Bu aykırılıkları hem yasa yapım sürecinde yaptığımız görüşmelerde, hem yasa Meclise geldiği dönemde yaptığımız görüşmelerde, hem de yasa çıktıktan sonra, Cumhurbaşkanıyla yaptığımız görüşmede ifade ettik. Ancak buna rağmen bu yasa Meclisten geçti, Cumhurbaşkanı tarafından da onaylandı, resmi gazetede yayımlanarak yürürlüğe girdi ve iç hukuk bağlamında bağlayıcı bir hale geldi.
Kamu çalışanlarının gerçek anlamda eşit özgür bir toplu sözleşme ve grev hakkını elde edebilmesi için ILO normlarına ve uluslararası sözleşmelere dayalı bir yasaya ihtiyaç vardır. Ancak görüyoruz ki şu anda hükümet bu yasayı uluslararası görüşmelerde çok farklı bir şekilde maniple ederek kullanıyor, yani olumlu şekilde yansıtıyor, artık kamu çalışanlarının toplu sözleşme hakkı olduğunu, örgütlenmenin önünde bütün engellerin kalktığını ifade ediyor, ama gerçek öyle değildir, Mayıs ayında yapılan sözde toplu sözleşmede de açığa çıkmıştır ki yapılan değişiklikler kamu çalışanlarının aleyhine bir çok hususu içermektedir. Kamu çalışanlarının talepleri tamamen göz ardı edilmiştir, toplu sözleşmenin adı kağıt üzerinde kalmaktadır, bir aldatmacadan ibarettir.” dedi
ILO heyeti de çalışma yaşamının demokratikleştirilmesi, örgütlenme özgürlüğünün geliştirilmesi amacıyla ülkeler, bölgeler ve uluslararası anlamda çalışma ve değerlendirmeler yaptıklarını aktararak bu değerlendirmeleri, yasaları, uygulamaları kendi kurullarına taşıyarak ülkeleri aplikasyon kurullarında ele aldıklarını, bunlara yönelik rapor oluşturduklarını, kararlar aldıklarını ifade etti.

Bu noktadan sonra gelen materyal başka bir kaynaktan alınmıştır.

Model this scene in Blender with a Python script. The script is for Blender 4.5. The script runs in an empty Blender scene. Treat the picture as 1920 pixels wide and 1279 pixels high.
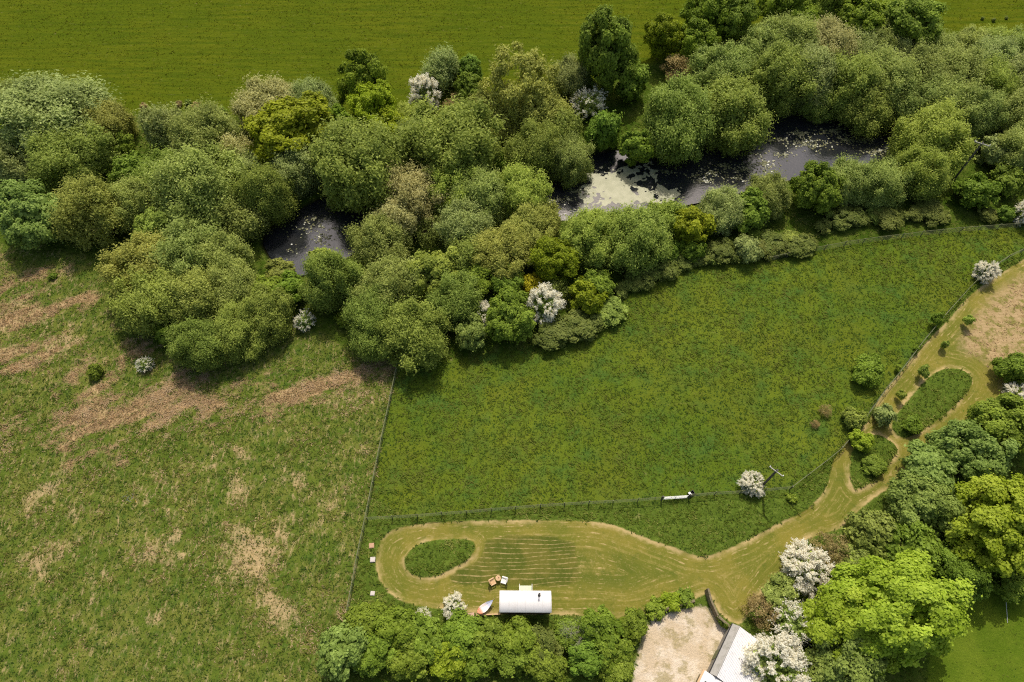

ILO heyeti, nicelik olarak kamu çalışanlarının sayısında bir atış yaşandığını belirtmesine karşın örgütlenme özgürlüğü önündeki bütün yasakların kalkması gerektiğini belirterek, grevli-toplu sözleşme hakkının önündeki engeller, hakem kurulunun yapısının ve kararının bağlayıcı olması gibi hususların bu yasanın antidemokratik yönünün baskın olduğunu ve bunun da gerekli kurullara yansıtılacağını ifade etti.